Essa é uma definição de inferno para o psicanalista Mário Corso. Mas deste inferno ainda estamos a salvo: a possibilidade de fantasiar está no cerne do ser humano e permeia medos e desejos, dos mais vívidos àqueles que não ousamos admitir, permitindo-nos elaborar e interpretar a realidade. É justamente sobre como opera a fantasia e sobre como muitos de nossos sonhos e temores compartilhados ganham forma na ficção que versa o novo livro de Mário e de Diana Lichtenstein Corso, A Psicanálise na Terra do Nunca.
Em 14 ensaios, o casal de psicanalistas passeia por filmes, séries de TV e livros que marcaram época e oferecem ao leitor interpretações aprofundadas e análises originais das fantasias contidas em produções de grande apelo popular. Do seriado Os Waltons à saga Crepúsculo, eles interrogam-se sobre o que essas obras de sucesso têm a dizer sobre nós.
De um ensaio a outro, mantém-se o estilo fluido e instigante – como os próprios autores reconhecem, a sintonia é tamanha que é difícil ver onde começa a escrita de um e começa a de outro. A Mário, que cursou alguns anos de Engenharia antes de se tornar psicanalista, cabe a estrutura dos textos, que Diana vai preenchendo. Ou, como Mário diz: ele faz as vigas, ela coloca os tijolos.

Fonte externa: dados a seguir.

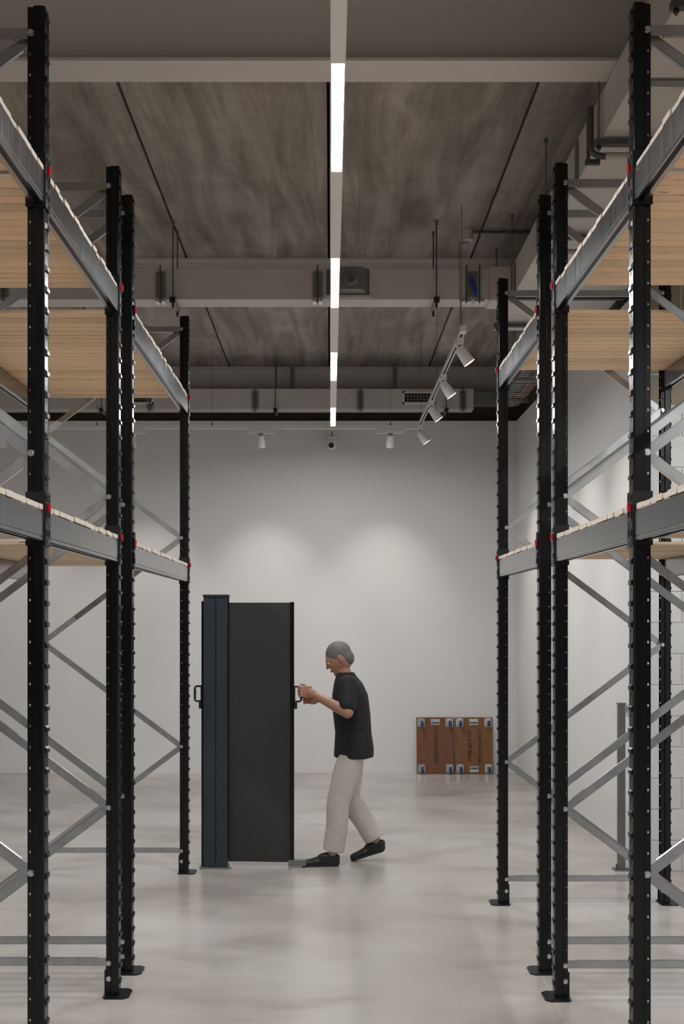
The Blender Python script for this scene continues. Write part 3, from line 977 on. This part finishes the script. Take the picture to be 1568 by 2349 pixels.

Repetindo o feito do livro anterior da dupla, Fadas no Divã, o resultado dessa engenhosa construção é uma obra que excede o público especializado e se apresenta como um convite aos leitores leigos para se inquirir sobre suas próprias fantasias. Assim, Diana e Mário acrescentam mais um tijolo a outro projeto comum: mostrar mesmo àqueles que não frequentam o divã o quanto a psicanálise tem a dizer sobre cada um e sobre o tempo em que vivemos.
ENTREVISTA DIANA L. CORSO E MÁRIO CORSO
Zero Hora – Os ensaios de A Psicanálise da Terra do Nunca avaliam o que obras de ficção têm a dizer sobre nossos desejos, medos e fantasias. O que os guiou na seleção desses objetos de reflexão no vasto acervo da recente produção literária, cinematográfica e televisiva?
Diana Corso – Escolhemos obras que nos tocam, não há uma objetividade a priori. Às vezes, nos tocam porque a gente gostou. Às vezes, porque ficamos intrigados, como é o caso de Crepúsculo: é uma obra que não lemos por prazer, apesar de a leitura ter sido um pouco menos penosa do que imaginávamos.
Mário Corso – A gente entende que as obras são como sonhos coletivos, então não escolhemos as melhores, mas as que tocaram mais pessoas. Se têm apelo popular, é certo que dizem algo sobre a cultura de um tempo. Se tantas pessoas aderem àquela história, àqueles personagens, aquele sonho que está embutido quer dizer alguma coisa.
Diana – Algumas coisas entraram porque são paixões nossas. Borges é uma paixão minha de muito tempo. Tinha que estar, em especial porque o método dele, no qual mistura o escritor, a obra e seu leitor como uma coisa só, era fundamental para a concepção da fantasia que a gente tinha. Mas a maior parte dos textos que escolhemos foi por serem sonhos coletivos, mas sonhos que se sonharam em nós. E o que autoriza que a gente pudesse dizer alguma coisa sobre essas fantasias? O fato de que elas nos tocaram. O que nos faz acreditar que determinada associação ou determinada leitura pode ser suscitada por determinada fantasia de certa obra é porque a gente se sente tocado neste ponto específico por essa obra. Como quando fomos ver Toy Story 3 e voltamos totalmente tocados pelo tema, o fim da infância. Então, falamos sobre pontos pelos quais nossos calcanhares de Aquiles foram fulminados. Escrevemos enquanto pacientes e não enquanto analistas.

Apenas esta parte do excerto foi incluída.